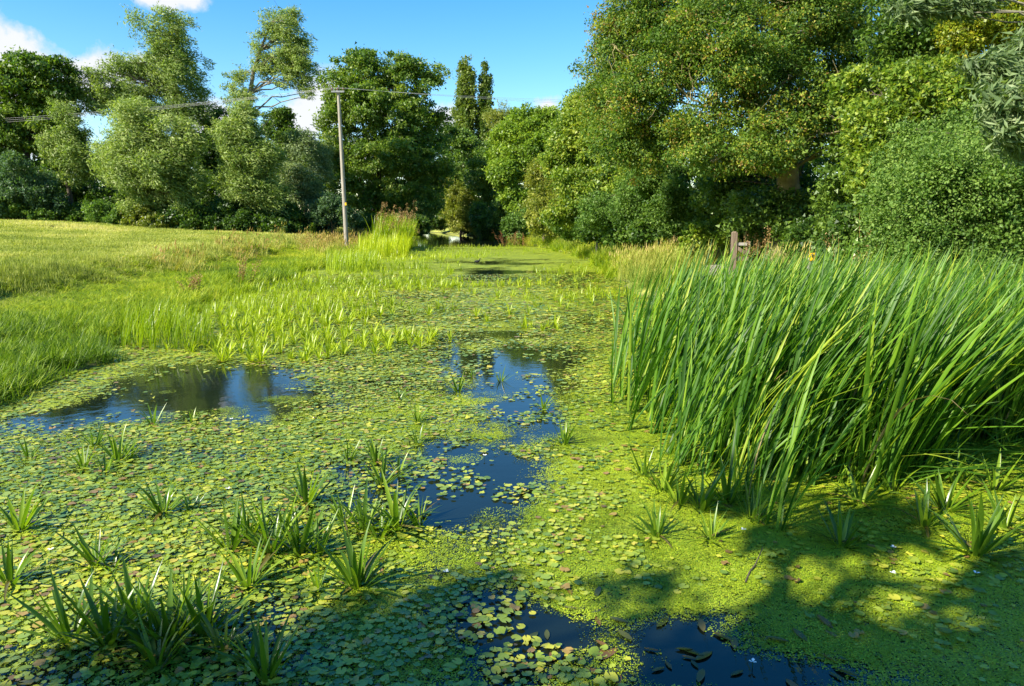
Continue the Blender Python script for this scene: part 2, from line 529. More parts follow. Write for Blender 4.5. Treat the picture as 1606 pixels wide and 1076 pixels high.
def weed_cover(x, y):
    """0..1 cover of duckweed and tiny floating plants"""
    px, py = photo_xy(x, y)
    c = np.zeros(np.shape(x)) + .52
    c += .8 * sstep(870, 950, px + .25 * (py - 640)) * sstep(520, 600, py) * (1 - sstep(760, 860, py) * .15)
    c += .75 * blob(px, py, 950, 860, 150, 90) + .9 * blob(px, py, 900, 890, 60, 30, .4) + .8 * blob(px, py, 1000, 940, 100, 34)
    c += .6 * blob(px, py, 730, 700, 150, 40) + .45 * blob(px, py, 640, 980, 150, 90) + .35 * blob(px, py, 350, 1060, 200, 30) + .6 * blob(px, py, 1050, 1040, 40, 20)
    c += .55 * (1 - sstep(440, 520, py))                       # far carpet
    c += .35 * blob(px, py, 200, 560, 260, 30, -.3) + .5 * blob(px, py, 120, 600, 180, 22, -.25)
    c -= 1.35 * blob(px, py, 1070, 985, 140, 44) + 1.35 * blob(px, py, 1190, 1060, 270, 42) + 1.2 * blob(px, py, 860, 985, 80, 46)
    c -= .45 * np.clip(n2(x, y, 3.1, 0), 0, 1) * sstep(860, 960, px) * (py > 720)
    c -= .9 * blob(px, py, 300, 612, 165, 44) + .6 * blob(px, py, 90, 655, 130, 20, -.12)
    c -= .5 * blob(px, py, 740, 770, 150, 100, -.3) + .5 * blob(px, py, 830, 600, 70, 30)
    c -= .46 * np.clip(1 + .9 * n2(x, y, 3.3, 0), 0, 2) * np.exp(-((px - np.interp(py, [520, 600, 700, 760, 820, 880, 1076], [790, 820, 790, 800, 770, 740, 800])) / 90) ** 2) * (py > 520)
    # darker open leads far up the channel
    c -= .9 * blob(px, py, 790, 414, 70, 3.5) + .95 * blob(px, py, 770, 432, 50, 12) + .6 * blob(px, py, 900, 440, 60, 14) + .6 * blob(px, py, 640, 462, 80, 9)
    c -= 1.5 * (1 - sstep(384, 389, py))                       # open far reach of water
    c += (py < 470) * (.45 * n2(x * .35, y * .9, 1.0, 2) - .10)
    c += .28 * n2(x, y, 1.3, 1) + .2 * n2(x, y, 4.0, 2) + .14 * n2(x, y, 11.0, 0)
    return np.clip(c, 0, .76)


def weed_material():
    m = bpy.data.materials.new('duckweed')
    m.use_nodes = True
    nt = m.node_tree
    nt.nodes.clear()
    L = nt.links.new
    out = NN(nt, 'ShaderNodeOutputMaterial')
    geo = NN(nt, 'ShaderNodeNewGeometry')
    cov = NN(nt, 'ShaderNodeAttribute', attribute_name='tint').outputs['Fac']
    vo = NN(nt, 'ShaderNodeTexVoronoi'); vo.inputs['Scale'].default_value = 95; vo.voronoi_dimensions = '2D'
    L(geo.outputs['Position'], vo.inputs['Vector'])
    nf = NN(nt, 'ShaderNodeTexNoise'); nf.inputs['Scale'].default_value = 22; nf.inputs['Detail'].default_value = 6; nf.inputs['Roughness'].default_value = .7
    L(geo.outputs['Position'], nf.inputs['Vector'])
    nl = NN(nt, 'ShaderNodeTexNoise'); nl.inputs['Scale'].default_value = 2.2; nl.inputs['Detail'].default_value = 4
    L(geo.outputs['Position'], nl.inputs['Vector'])
    sepc = NN(nt, 'ShaderNodeSeparateColor'); L(vo.outputs['Color'], sepc.inputs[0])
    # alpha: cover + noise + per-frond randomness, fronds are round
    s = mathn(nt, 'ADD', cov, mathn(nt, 'MULTIPLY', mathn(nt, 'SUBTRACT', nf.outputs[0], .5), 2.4))
    s = mathn(nt, 'ADD', s, mathn(nt, 'MULTIPLY', mathn(nt, 'SUBTRACT', sepc.outputs[0], .5), .45))
    s = mathn(nt, 'SUBTRACT', s, mathn(nt, 'MULTIPLY', vo.outputs['Distance'], .35))
    al = mathn(nt, 'MULTIPLY', mathn(nt, 'SUBTRACT', s, .34), 14.0, clamp=True)
    c = mathn(nt, 'ADD', mathn(nt, 'MULTIPLY', sepc.outputs[1], .5), mathn(nt, 'MULTIPLY', mathn(nt, 'SUBTRACT', nl.outputs[0], .12), .95))
    col = ramp(nt, c, [(0.2, (.06, .10, .010)), (0.5, (.16, .22, .014)), (0.85, (.36, .42, .020))])
    bs = NN(nt, 'ShaderNodeBsdfPrincipled')
    L(col, bs.inputs['Base Color'])
    bs.inputs['Roughness'].default_value = .42
    bs.inputs['Specular IOR Level'].default_value = .35
    b = NN(nt, 'ShaderNodeBump'); b.inputs['Strength'].default_value = .9; b.inputs['Distance'].default_value = .006
    hh = mathn(nt, 'SUBTRACT', mathn(nt, 'MULTIPLY', nf.outputs[0], 2.0), vo.outputs['Distance'])
    L(hh, b.inputs['Height']); L(b.outputs[0], bs.inputs['Normal'])
    tr = NN(nt, 'ShaderNodeBsdfTransparent')
    mx = NN(nt, 'ShaderNodeMixShader')
    L(al, mx.inputs[0]); L(tr.outputs[0], mx.inputs[1]); L(bs.outputs[0], mx.inputs[2])
    L(mx.outputs[0], out.inputs[0])
    return m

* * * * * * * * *

WRITTEN EXERCISE
Leave out the pictures and transcribe everything else exactly.

RESULT OF THE EXERCISE
Continue the Blender Python script for this scene: part 2, from line 529. More parts follow. Write for Blender 4.5. Treat the picture as 1606 pixels wide and 1076 pixels high.
def weed_cover(x, y):
    """0..1 cover of duckweed and tiny floating plants"""
    px, py = photo_xy(x, y)
    c = np.zeros(np.shape(x)) + .52
    c += .8 * sstep(870, 950, px + .25 * (py - 640)) * sstep(520, 600, py) * (1 - sstep(760, 860, py) * .15)
    c += .75 * blob(px, py, 950, 860, 150, 90) + .9 * blob(px, py, 900, 890, 60, 30, .4) + .8 * blob(px, py, 1000, 940, 100, 34)
    c += .6 * blob(px, py, 730, 700, 150, 40) + .45 * blob(px, py, 640, 980, 150, 90) + .35 * blob(px, py, 350, 1060, 200, 30) + .6 * blob(px, py, 1050, 1040, 40, 20)
    c += .55 * (1 - sstep(440, 520, py))                       # far carpet
    c += .35 * blob(px, py, 200, 560, 260, 30, -.3) + .5 * blob(px, py, 120, 600, 180, 22, -.25)
    c -= 1.35 * blob(px, py, 1070, 985, 140, 44) + 1.35 * blob(px, py, 1190, 1060, 270, 42) + 1.2 * blob(px, py, 860, 985, 80, 46)
    c -= .45 * np.clip(n2(x, y, 3.1, 0), 0, 1) * sstep(860, 960, px) * (py > 720)
    c -= .9 * blob(px, py, 300, 612, 165, 44) + .6 * blob(px, py, 90, 655, 130, 20, -.12)
    c -= .5 * blob(px, py, 740, 770, 150, 100, -.3) + .5 * blob(px, py, 830, 600, 70, 30)
    c -= .46 * np.clip(1 + .9 * n2(x, y, 3.3, 0), 0, 2) * np.exp(-((px - np.interp(py, [520, 600, 700, 760, 820, 880, 1076], [790, 820, 790, 800, 770, 740, 800])) / 90) ** 2) * (py > 520)
    # darker open leads far up the channel
    c -= .9 * blob(px, py, 790, 414, 70, 3.5) + .95 * blob(px, py, 770, 432, 50, 12) + .6 * blob(px, py, 900, 440, 60, 14) + .6 * blob(px, py, 640, 462, 80, 9)
    c -= 1.5 * (1 - sstep(384, 389, py))                       # open far reach of water
    c += (py < 470) * (.45 * n2(x * .35, y * .9, 1.0, 2) - .10)
    c += .28 * n2(x, y, 1.3, 1) + .2 * n2(x, y, 4.0, 2) + .14 * n2(x, y, 11.0, 0)
    return np.clip(c, 0, .76)


def weed_material():
    m = bpy.data.materials.new('duckweed')
    m.use_nodes = True
    nt = m.node_tree
    nt.nodes.clear()
    L = nt.links.new
    out = NN(nt, 'ShaderNodeOutputMaterial')
    geo = NN(nt, 'ShaderNodeNewGeometry')
    cov = NN(nt, 'ShaderNodeAttribute', attribute_name='tint').outputs['Fac']
    vo = NN(nt, 'ShaderNodeTexVoronoi'); vo.inputs['Scale'].default_value = 95; vo.voronoi_dimensions = '2D'
    L(geo.outputs['Position'], vo.inputs['Vector'])
    nf = NN(nt, 'ShaderNodeTexNoise'); nf.inputs['Scale'].default_value = 22; nf.inputs['Detail'].default_value = 6; nf.inputs['Roughness'].default_value = .7
    L(geo.outputs['Position'], nf.inputs['Vector'])
    nl = NN(nt, 'ShaderNodeTexNoise'); nl.inputs['Scale'].default_value = 2.2; nl.inputs['Detail'].default_value = 4
    L(geo.outputs['Position'], nl.inputs['Vector'])
    sepc = NN(nt, 'ShaderNodeSeparateColor'); L(vo.outputs['Color'], sepc.inputs[0])
    # alpha: cover + noise + per-frond randomness, fronds are round
    s = mathn(nt, 'ADD', cov, mathn(nt, 'MULTIPLY', mathn(nt, 'SUBTRACT', nf.outputs[0], .5), 2.4))
    s = mathn(nt, 'ADD', s, mathn(nt, 'MULTIPLY', mathn(nt, 'SUBTRACT', sepc.outputs[0], .5), .45))
    s = mathn(nt, 'SUBTRACT', s, mathn(nt, 'MULTIPLY', vo.outputs['Distance'], .35))
    al = mathn(nt, 'MULTIPLY', mathn(nt, 'SUBTRACT', s, .34), 14.0, clamp=True)
    c = mathn(nt, 'ADD', mathn(nt, 'MULTIPLY', sepc.outputs[1], .5), mathn(nt, 'MULTIPLY', mathn(nt, 'SUBTRACT', nl.outputs[0], .12), .95))
    col = ramp(nt, c, [(0.2, (.06, .10, .010)), (0.5, (.16, .22, .014)), (0.85, (.36, .42, .020))])
    bs = NN(nt, 'ShaderNodeBsdfPrincipled')
    L(col, bs.inputs['Base Color'])
    bs.inputs['Roughness'].default_value = .42
    bs.inputs['Specular IOR Level'].default_value = .35
    b = NN(nt, 'ShaderNodeBump'); b.inputs['Strength'].default_value = .9; b.inputs['Distance'].default_value = .006
    hh = mathn(nt, 'SUBTRACT', mathn(nt, 'MULTIPLY', nf.outputs[0], 2.0), vo.outputs['Distance'])
    L(hh, b.inputs['Height']); L(b.outputs[0], bs.inputs['Normal'])
    tr = NN(nt, 'ShaderNodeBsdfTransparent')
    mx = NN(nt, 'ShaderNodeMixShader')
    L(al, mx.inputs[0]); L(tr.outputs[0], mx.inputs[1]); L(bs.outputs[0], mx.inputs[2])
    L(mx.outputs[0], out.inputs[0])
    return m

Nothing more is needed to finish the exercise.